A suspensão da rádio pode tornar-se definitiva? Esta é a pergunta que se impõe, mesmo que não exista indicação no momento para isso. Ainda assim, a maioria dos trabalhadores da VOA também acredita que “a ideia passa por transformar a VOA no canal televisivo de Trump, numa máquina de propaganda política para os países que lhe convém”.
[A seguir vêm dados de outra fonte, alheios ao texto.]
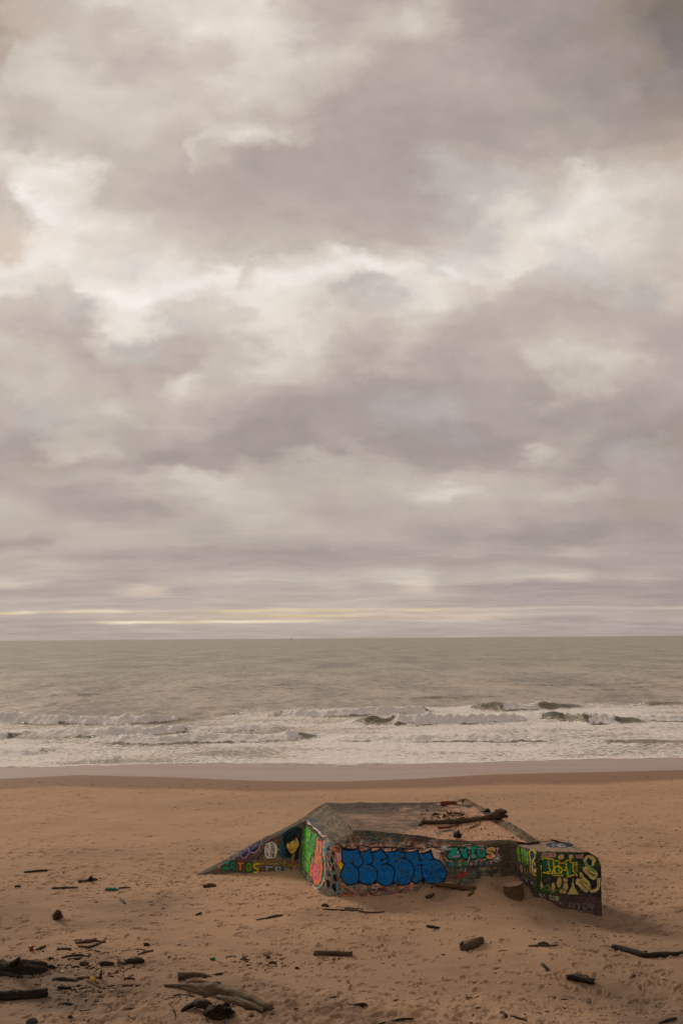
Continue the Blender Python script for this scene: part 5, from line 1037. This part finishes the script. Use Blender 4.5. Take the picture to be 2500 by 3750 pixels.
drift('driftwood_chunk', 'little brown cylinder of wood on the sand above the pale log', 'wood chunk', [(968, 3494), (976, 3500), (985, 3505)], [4.5, 5, 4.5], 'B', (), GRP)
drift('driftwood_stick', 'small branching twigs right of the green bottle bit', 'stick', [(880, 3514), (895, 3506), (908, 3500)], [1.8, 2, 1.5], 'D', [([(888, 3500), (894, 3508)], [1.8, 1.5]), ([(890, 3494), (900, 3498)], [1.5, 1])], TW)
drift('driftwood_chunk', 'dark lump in the twig line right of centre-left', 'wood chunk', [(986, 3528), (998, 3526), (1010, 3529)], [4, 6, 3], 'D', (), GRP)
drift('driftwood_chunk', 'tiny dark lump just left of the split log', 'wood chunk', [(1082, 3545), (1088, 3544), (1093, 3545)], [4, 5, 3], 'D', (), GRP)
drift('beach_stick', 'thin curled stem standing in the sand left of the burnt stump', 'stem', [(640, 3720), (643, 3712, .08), (638, 3700, .2), (634, 3690, .35), (616, 3674, .5)], [1.2, 1.1, 1., .9, .7], 'D', (), TW)
drift('beach_stick', 'shorter thin curved stem beside the curled stem', 'stem', [(640, 3735), (645, 3725, .06), (642, 3712, .18), (632, 3700, .28)], [1.2, 1.1, 1., .8], 'D', (), TW)
# --- on the roof
drift('driftwood_log', 'long smooth grey trunk with a root ball lying across the bunker roof', 'tree trunk', [(1545, 3008), (1580, 3011), (1640, 3010), (1700, 3006), (1760, 2999), (1800, 2990, .06), (1830, 2983, .1)], [6, 7.5, 8, 8.5, 9, 12, 17], 'B',
     [([(1825, 2984, .1), (1835, 2972, .25), (1850, 2974, .3)], [12, 10, 6]), ([(1830, 2986, .08), (1850, 2990, .05)], [14, 8]), ([(1548, 3008), (1536, 3020)], [6, 4]), ([(1758, 2999, .05), (1758, 3012), (1750, 3020)], [2, 1.6, 1.2]), ([(1545, 3006), (1560, 2992, .1)], [3, 1.2]), ([(1812, 2984, .1), (1818, 2968, .3)], [8, 4])], RFG, True, rough=.2, sides=11)
o = drift('wooden_roller', 'short reddish round log at the rear edge of the bunker roof', 'log', [(1617, 2946), (1640, 2944), (1666, 2945)], [10, 10.5, 10], 'R', (), RFG, True, rough=.06, sides=12)
drift('wooden_plank', 'thin reddish slat on the sandy roof in front of the grey trunk', 'plank', [(1606, 3032), (1640, 3029), (1678, 3021)], [4, 4, 2.5], 'R', (), RFG, True)
drift('driftwood_chunk', 'dark knobbly lump on the sandy roof near the front edge', 'wood chunk', [(1664, 3060), (1675, 3060), (1686, 3062)], [7, 10, 6], 'D', [([(1674, 3056, .05), (1678, 3046, .2)], [7, 4])], RFG, True, rough=.35)
drift('driftwood_chunk', 'small dark broken piece against the roof kerb', 'wood chunk', [(1776, 2970, .05), (1784, 2966, .1), (1790, 2972, .05)], [5, 6, 4], 'D', (), RFG, True, rough=.3)
drift('driftwood_stick', 'short stick leaning on the rear kerb of the roof', 'stick', [(1692, 2942, .02), (1698, 2930, .2)], [2.5, 2], 'B', (), RFG, True)
drift('driftwood_stick', 'bent twig on the roof under the grey trunk', 'stick', [(1716, 3032), (1735, 3026), (1745, 3018)], [2, 2.2, 1.6], 'D', (), RFG, True)
# --- cut stump
sp_ = gpt(1880, 3282); sr = 33/F*np.linalg.norm(sp_-CAM)
stump = bpy.data.objects.new('tree_stump', None); sc.collection.objects.link(stump); stump.location = sp_
tag(stump, 'sawn round tree stump standing on the sand between wall and end block', 'stump')
th = np.linspace(0, 2*math.pi, 40, endpoint=False); hs = np.linspace(-.15, .36, 12)
rad = sr*(1+.07*np.array([fbm(np.cos(th)*1.5, np.sin(th)*1.5, h*2, 3, 600) for h in hs])*2+.05*(1-(hs[:, None]+.15)/.5))
SV = np.stack([rad*np.cos(th), rad*np.sin(th)*.95, hs[:, None]+.05*np.cos(th)[None]*(hs[:, None] > .3)+0*rad], -1).reshape(-1, 3)
ii = np.arange(11)[:, None]*40; j = np.arange(40)[None]; SF = np.stack([ii+j, ii+(j+1) % 40, ii+40+(j+1) % 40, ii+40+j], -1).reshape(-1, 4)
gr = np.stack([SV[:, 2], np.tile(np.minimum(th, 6.283-th), 12)/2, 0*SV[:, 2]], 1)
multi('bark', [(SV, SF, np.zeros((0, 3), int), gr)], WD['O'], stump)
mc, N, b = mat('sawn wood face'); P_ = N.n('ShaderNodeTexCoord').outputs['Object']
wv = N.n('ShaderNodeTexWave', wave_type='RINGS', rings_direction='Z'); N.put(wv.inputs['Vector'], P_); wv.inputs['Scale'].default_value = 14; wv.inputs['Distortion'].default_value = 2
N.put(b.inputs['Base Color'], N.mix(wv.outputs['Fac'], tuple(lin((150, 120, 96))), tuple(lin((178, 146, 118))))); b.inputs['Roughness'].default_value = .9
top = SV[-40:]; rings = [np.c_[top[:, :2]*s_, top[:, 2]+.012*(1-s_)] for s_ in (1., .7, .4, .1)]
CV = np.vstack(rings); CF = np.vstack([np.stack([k*40+np.arange(40), k*40+(np.arange(40)+1) % 40, (k+1)*40+(np.arange(40)+1) % 40, (k+1)*40+np.arange(40)], 1) for k in range(3)])
CV = np.vstack([CV, CV[-40:].mean(0)]); ct = np.stack([120+np.arange(40), 120+(np.arange(40)+1) % 40, np.full(40, 160)], 1)
multi('cut_face', [(CV, CF, ct, CV)], mc, stump)
# --- flotsam
def lathe(name, pr, loc, rot, material, parent=None, seg=14):
    th_ = np.linspace(0, 2*math.pi, seg, endpoint=False); V = np.array([[r*math.cos(a), r*math.sin(a), h] for r, h in pr for a in th_])
    Fc = []
    for i in range(len(pr)-1):
        for j_ in range(seg): Fc.append((i*seg+j_, i*seg+(j_+1) % seg, (i+1)*seg+(j_+1) % seg, (i+1)*seg+j_))
    Fc.append(tuple(range(seg))[::-1]); Fc.append(tuple((len(pr)-1)*seg+k for k in range(seg)))
    me = bpy.data.meshes.new(name); me.from_pydata(V.tolist(), [], Fc); me.update(); me.polygons.foreach_set('use_smooth', np.full(len(me.polygons), True))
    me.materials.append(material); o = bpy.data.objects.new(name, me); sc.collection.objects.link(o)
    if parent: o.parent = parent
    o.location = loc; o.rotation_euler = rot
    return o
def bottle(label, x, y, L, R, rz, material, capm):
    e = bpy.data.objects.new('plastic_bottle', None); sc.collection.objects.link(e); e.location = gpt(x, y, R*.7); e.rotation_euler = (math.radians(90), 0, rz)
    tag(e, label, 'bottle')
    lathe('body', [(R*.8, 0), (R, L*.05), (R*.96, L*.3), (R, L*.5), (R, L*.7), (R*.55, L*.85), (R*.35, L*.9), (R*.35, L*.94)], (0, 0, -L/2), (0, 0, 0), material, e)
    lathe('cap', [(R*.42, 0), (R*.42, L*.07)], (0, 0, L*.44), (0, 0, 0), capm, e, 10)
bottle('teal green plastic bottle lying on the sand at left', 411, 3257, .44, .055, math.radians(86), PLG, PLG)
bottle('small bright green bottle in the sand above the pale log', 781, 3511, .15, .035, math.radians(80), plain('leaf green plastic', (26, 120, 50)), PLW)
def blob(name, label, cat, x, y, r, material, sq=(1, 1, .8), lift=.5, amp=.12):
    u_, v_ = np.linspace(0, 2*math.pi, 15)[:-1], np.linspace(0, math.pi, 9); g = gpt(x, y, r*lift)
    V = np.array([[math.cos(a)*math.sin(b_), math.sin(a)*math.sin(b_), math.cos(b_)] for b_ in v_ for a in u_]); _seed[0] += 1
    V = V*(1+amp*2*fbm(V[:, 0]*2+_seed[0], V[:, 1]*2, V[:, 2]*2, 2, 700))[:, None]*r*np.array(sq)
    Fc = [(i*14+j_, (i+1)*14+j_, (i+1)*14+(j_+1) % 14, i*14+(j_+1) % 14) for i in range(8) for j_ in range(14)]
    o = newmesh(name, V, np.array(Fc), material); o.location = g
    return tag(o, label, cat)
blob('buoy_float', 'bright yellow plastic float caught among the sticks', 'float', 340, 3588, .078, PLY, (1.1, .8, .85))
lathe('rusty_can', [(.05, 0), (.055, .01), (.052, .07), (.056, .13), (.05, .14)], gpt(116, 3483), (math.radians(8), 0, 0), PLR)
tag(bpy.data.objects['rusty_can'], 'rusty red open can left of the debris patch', 'can')
blob('plastic_scrap', 'white plastic scrap on the sand at the lower right', 'scrap', 2426, 3582, .05, PLW, (1.2, .7, .6))
blob('plastic_scrap', 'white plastic scrap under the huge charred log', 'scrap', 231, 3558, .04, PLW, (1.3, .8, .5))
blob('plastic_scrap', 'white crumpled scrap on bare sand above the pale log', 'scrap', 655, 3457, .05, plain('off white plastic', (176, 150, 134)), (1.6, .8, .4))
blob('plastic_scrap', 'pale scrap among the twigs left of the bleached trunk', 'scrap', 410, 3625, .035, PLW, (1.4, .8, .5))
blob('plastic_scrap', 'small orange scrap right of the yellow float', 'scrap', 400, 3561, .035, plain('orange plastic', (170, 84, 30)), (1.2, .8, .6))
blob('bottle_cap', 'tiny blue bottle cap on the bottom edge', 'bottle cap', 822, 3743, .028, PLB, (1, 1, .5), amp=0)
blob('beach_stone', 'smooth grey stone half buried at the bottom left corner', 'stone', 118, 3742, .11, plain('grey stone', (74, 72, 66), .8), (1.1, .8, .8), .3)
# --- scattered crumbs of wood, weed and bark: nobody could count them
V, T3, Gr, n0 = [], [], [], 0
def crumb(p, L, W, a, h):
    global n0
    c_, s_ = math.cos(a), math.sin(a); k = rng.uniform(.5, 1.3, 8); b_ = rng.uniform(-.2, .2)*L
    pts = [(-L/2, 0), (-L*.2, -W*k[0]), (L*.25, -W*k[1]+b_*.3), (L/2, b_), (L*.2, W*k[2]), (-L*.25, W*k[3])]
    lo_ = [(p[0]+x*c_-y*s_, p[1]+x*s_+y*c_, p[2]-.01) for x, y in pts]; hi_ = (p[0], p[1], p[2]+h)
    hi2 = (p[0]+L*.25*c_, p[1]+L*.25*s_, p[2]+h*.8)
    V.extend(lo_+[hi_, hi2]); 
    for t in ((0, 1, 6), (1, 2, 6), (2, 7, 6), (2, 3, 7), (3, 4, 7), (4, 6, 7), (4, 5, 6), (5, 0, 6)): T3.append([q+n0 for q in t])
    n0 += 8
zones = [((60, 2560), (2880, 3700), 430, .0), ((60, 560), (3440, 3680), 620, 1), ((700, 1250), (3500, 3560), 170, 1), ((560, 900), (3600, 3680), 90, 1), ((100, 800), (3180, 3320), 110, .6), ((1150, 2100), (3330, 3480), 60, .4), ((1400, 2300), (3600, 3740), 40, .4), ((300, 1100), (3700, 3750), 60, .8)]
for (x0, x1), (y0, y1), n_, wgt in zones:
    for _ in range(n_):
        if wgt == 0: x, y = rng.uniform(x0, x1), y0+(y1-y0)*rng.uniform(0, 1)**.8
        else: x = np.clip(rng.normal((x0+x1)/2, (x1-x0)/3.6), x0-60, x1+60); y = np.clip(rng.normal((y0+y1)/2, (y1-y0)/3.6), y0-20, y1+20)
        if 700 < x < 2215 and 2925 < y < 3290: continue
        p = atz(x, y, 0.); p[2] = gz1(p[0], p[1])
        L = rng.choice([.04, .08, .16, .30], p=[.36, .34, .22, .08]); crumb(p, L, min(L*.22, .018), rng.normal(0, .5), rng.uniform(.006, .018))
for _ in range(150):
    x, y = rng.normal(1670, 45), rng.normal(2978, 13)
    p = roofpt(x, y, .01); L = rng.choice([.05, .1, .2]); crumb(p, L, L*.11, rng.normal(0, .6), .018)
for _ in range(60):
    x, y = rng.uniform(1480, 1880), rng.uniform(2990, 3070); p = roofpt(x, y, .01); crumb(p, .06, .02, rng.normal(0, .6), .02)
me = bpy.data.meshes.new('wood_debris'); me.from_pydata([tuple(v) for v in V], [], T3); me.update(); me.materials.append(WD['D'])
o = bpy.data.objects.new('wood_debris', me); sc.collection.objects.link(o); tag(o, 'crumbs of bark, weed and splinters strewn over the sand', 'debris', kind='stuff')

# --- far ship on the horizon
fx_ = (1064-1250)/F*15000
ship = bpy.data.objects.new('fishing_boat', None); sc.collection.objects.link(ship); ship.location = (fx_, 15000, SEA)
tag(ship, 'tiny fishing boat far out on the horizon line', 'boat')
hm = plain('dark hull paint', (70, 60, 56)); cm_ = plain('pale cabin paint', (150, 140, 130))
def hull(nm, xs, ys, z0, z1, rake, material):
    V = [(-xs, -ys, z0), (xs-rake, -ys, z0), (xs-rake, ys, z0), (-xs, ys, z0), (-xs-.4*rake, -ys, z1), (xs, -ys*.6, z1), (xs, ys*.6, z1), (-xs-.4*rake, ys, z1)]
    me = bpy.data.meshes.new(nm); me.from_pydata(V, [], [(0, 3, 2, 1), (4, 5, 6, 7), (0, 1, 5, 4), (1, 2, 6, 5), (2, 3, 7, 6), (3, 0, 4, 7)]); me.materials.append(material)
    o = bpy.data.objects.new(nm, me); sc.collection.objects.link(o); o.parent = ship
hull('hull', 12, 4, -1, 5, 4, hm); hull('cabin', 3.5, 3, 5, 10, .5, cm_); hull('mast', .4, .4, 10, 17, 0, hm)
“A propagação de valores democráticos, que fizeram com que a VOA nascesse após a Segunda Guerra Mundial e que se instaurou durante estes últimos 80 anos, estão agora a ser convertidos numa outra coisa”, considera o funcionário da rádio que falou com a TSF, sublinhando que os Estados Unidos podem estar a caminhar para uma autocracia.
Os norte-americanos estão obviamente preocupados. Isto não afeta apenas os trabalhadores da VOA. (...) Estão todos preocupados com o seu garante de liberdade de expressão e de movimentos.
Esta terça-feira assinala-se o quarto dia de silêncio na VOA. O Presidente dos Estados Unidos, Donald Trump, quer acabar com a agência norte-americana para a Media Global, que financiava a VOA, a Rádio Europa Livre e a Rádio Ásia Livre.
Todos estes meios de comunicação social transmitiam em várias línguas, e, em muitos casos, eram os únicos que forneciam informações livres, em países sem liberdade de expressão.
“Retrocesso gravíssimo” em Moçambique, onde VOA era farol de liberdade
A rádio moçambicana ChuaboFM já sente os efeitos dos cortes na VOA. Ouvido pela TSF, Zito do Rosário Ossumane, do conselho de administração da Prometheus S.A, empresa que é proprietária da rádio, sublinha que a informação que agora deixa de chegar à rádio tornava a democracia mais forte.
É um retrocesso gravíssimo para a própria comunidade moçambicana. (...) A VOA dava-nos uma forma de visualizar o mundo diferente.
Zito do Rosário Ossumane lembra que “Moçambique tem sido um campo bastante hostil para uma imprensa livre e independente, por isso, a VOA era uma espécie de defesa que permitia que as pessoas olhassem para Moçambique noutra perspetiva, sem autocensura”.
Sem farol de liberdade, a ChuaboFm tem agora de se “reinventar”. Além das histórias que já contam, os jornalistas querem manter outras formas de ver o mundo.